監督自身も本作ではやれるだけのことは全てやり尽くした旨がメディアでも取り上げられていましたが、本記事では、そんな監督渾身の最新作の見所について独自の視点から解説します。

目次

サンクスギビング

©︎Thanksgiving

あらすじ

物語の舞台は感謝祭発祥の地とされるマサチューセッツ州プリマス。ある日、感謝祭の祝祭に沸く街で、ダイナーで働く女性が何者かに惨殺される事件が発生。以降、街の人々を恐怖に陥れる。

原題

Thanksgiving

公開日

2023年12月29日

上映時間

106分

予告編

作品評価

  • 映像
  • 脚本
  • キャスト
  • 音楽
  • リピート度
  • グロ度
  • 総合評価

考察レビュー

本作の見所は何といっても、主要キャラを抑えて、存在感をひと際放つ不気味な仮面をつけた猟奇的殺人鬼。

殺人鬼による数々の目を見張る所業、カリスマぶりにただただ脱帽します。

とにかく仕事が早くて要領がいい殺人鬼で、必殺仕事人の肩書きをつけてもいい程。

ボーガンや斧、時に工具など、その場の状況に応じて遊び心を入れながらキャストを血祭りにあげたり、お腹を空かせた猫に餌をあげたり、復讐にただ駆られているだけではなく、主題でもある「 感謝祭 」という記念すべき日を大切にしているその道徳心には頭が下がります。

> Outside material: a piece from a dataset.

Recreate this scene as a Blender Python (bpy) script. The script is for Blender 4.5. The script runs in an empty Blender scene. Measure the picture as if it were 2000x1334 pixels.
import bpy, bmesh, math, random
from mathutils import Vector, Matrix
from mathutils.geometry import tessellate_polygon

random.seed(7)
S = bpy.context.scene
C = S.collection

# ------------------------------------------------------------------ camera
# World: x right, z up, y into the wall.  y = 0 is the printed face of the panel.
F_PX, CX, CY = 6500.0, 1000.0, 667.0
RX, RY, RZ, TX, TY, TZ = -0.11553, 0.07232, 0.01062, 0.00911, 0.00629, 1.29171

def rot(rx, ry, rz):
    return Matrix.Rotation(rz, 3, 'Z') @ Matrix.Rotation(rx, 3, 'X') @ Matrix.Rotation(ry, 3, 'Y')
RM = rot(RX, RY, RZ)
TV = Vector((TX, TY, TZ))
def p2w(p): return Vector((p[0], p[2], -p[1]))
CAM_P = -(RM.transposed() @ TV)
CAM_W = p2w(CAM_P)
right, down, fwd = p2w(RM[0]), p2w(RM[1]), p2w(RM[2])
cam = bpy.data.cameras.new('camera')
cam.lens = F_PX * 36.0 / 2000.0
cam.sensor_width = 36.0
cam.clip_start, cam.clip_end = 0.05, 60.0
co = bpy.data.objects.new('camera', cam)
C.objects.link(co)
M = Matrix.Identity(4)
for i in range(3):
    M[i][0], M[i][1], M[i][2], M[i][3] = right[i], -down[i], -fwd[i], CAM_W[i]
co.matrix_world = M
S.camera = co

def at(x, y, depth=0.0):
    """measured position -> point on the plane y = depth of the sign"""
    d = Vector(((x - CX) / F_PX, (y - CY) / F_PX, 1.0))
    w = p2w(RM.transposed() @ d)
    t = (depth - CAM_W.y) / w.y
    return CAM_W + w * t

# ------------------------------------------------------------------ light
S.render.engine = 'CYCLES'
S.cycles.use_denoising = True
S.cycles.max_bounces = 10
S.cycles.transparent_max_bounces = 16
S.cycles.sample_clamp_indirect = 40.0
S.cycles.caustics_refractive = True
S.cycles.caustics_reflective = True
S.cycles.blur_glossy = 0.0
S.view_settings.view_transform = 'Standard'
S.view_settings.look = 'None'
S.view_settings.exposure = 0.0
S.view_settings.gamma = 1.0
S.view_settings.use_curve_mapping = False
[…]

何より今回SNSのInstagramがキーワードになっていますが、常時SNSの更新を怠らず、複数のマルチデバイスを使いこなしてキャストや警察官を煽り続けるITリテラシーの高さにも感心してしまいました。

殺人鬼の不気味な仮面が印象的でした。

思い返してみると、仮面をつけた名殺人鬼というと「 13日の金曜日 」のジェイソンや、「 ハロウィン 」のマイケルなどいますが、これらのキャラクターも主題以上に殺人鬼のカリスマ性が際立っています。

最も殺人鬼で片づけていいのかという点もあり、私は「 Vフォー・ヴェンデッタ 」のVも鑑賞中に脳裏をよぎりました。

ホラー映画という括りとは異なりますが、ダークヒーローとして悪人共を信念の名のもとに血祭りにあげ、時にテレビのチャンネルを一斉に電波ジャックしたりといった仕事ぶりを発揮するカリスマ性で主題以上にインパクトがあります。

今回の殺人鬼と重なって見える要素が多々ありました。

いずれにしても、本作も新たなカリスマ性のあるキャラクターが誕生しました。

この他にも流石だなと思った点は、印象的な殺人鬼の仮面もずっと同じものではなく、途中でプチハプニングで変形してしまいすが、それもスパイスとして逆手に取り、かえって不気味な出で立ちとなり、視聴者の恐怖心を掻き立てられる演出には監督の職人ぶりが発揮されていました。

まとめ

これまで極めて刺激の強い映像を通して人間のエゴなどをあぶりだし、痛烈なメッセージ性のあるストーリー展開で世のホラーファンを虜にしてきた監督。

今回もR-18指定ながら数多くの全国の劇場でも公開されており、筆者が初日に劇場で観に行った際はほぼ席は埋まっていました。

そんな本作が劇場で観ることが出来る喜びに感謝を捧げながら、是非、大画面のスクリーンで鑑賞して、気持ちよく映画始めをしていただきたいです。